We're a nation of skeptics, which is contradictory to the way we try to raise kids. We teach them to not lie, yet they learn that many messages they're exposed to can't really be trusted.

I constantly hear phrases and claims from salespeople that prompt the Bart Simpson-like response, "Yeah, right," or are just plain meaningless to the listener. Not only do these eat away valuable time on a call, they also chip at a salesperson's credibility.

What To Do

Purge puffed-up phrases from your sales vocabulary and replace them with specific action-oriented, results-type statements.

For example, instead of "We're committed to excellence!", explain the excellence:

"We check every order three times to minimize errors."
Instead of "We're service oriented", describe how:

"When you call with a question or problem, you dial the direct line of your own customer service rep who knows your account. You won't be bounced around between departments or have to deal with voice mail systems."
Here's one of my favorites. "We're the most respected name in the _____ business."

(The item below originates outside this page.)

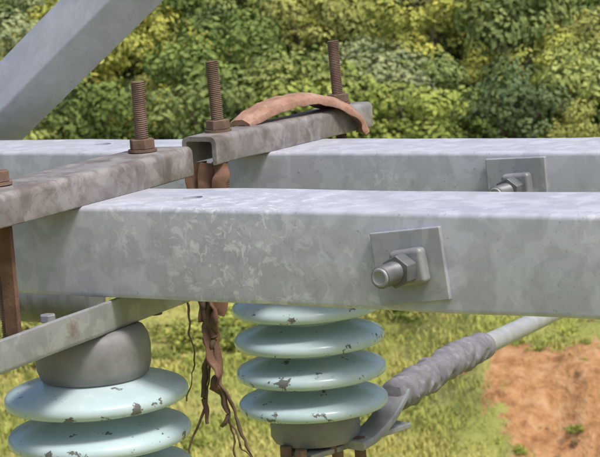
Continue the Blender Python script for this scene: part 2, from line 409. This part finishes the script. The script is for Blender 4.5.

What a pompous, self-serving, vain and probably delusional claim that is! Reminds me of the old Stuart Smalley routine from Saturday Night Live: "And doggone it, people like me!" When I hear the "most respected" claim, I laugh inside and think, "By whom? Yourself?" If you want to establish your credibility among your peers or in the marketplace, be able to back it up. For example:

"We were voted the number one provider of widget cleaning services, according to Widget Weekly Magazine."
And how many minutes have gone by since hearing "cost-effective?" Can anyone, anywhere give me a situation where a listener heard that term and said, "Oh, you're cost-effective? Wow! That's what we're looking for, since the vendor we're using now is cost-useless. Sign me up!"

Again, give examples. I guess "cost-effective" means that buyers get a return for their money. So describe the return in a way they can understand instantly:

"With this new process, you'll immediately eliminate the extra hours it's now taking you to perform the sorting task by hand. Based on what you told me, that will come to over $200 per month. You'll get your initial cost back in just six months."
The theory I'm hammering home here is nothing more than substantiating your statements. Tell them what you'll do, then give facts to support the claim. And the more customized you tailor the statement to the prospect or customer, the more successful you'll be."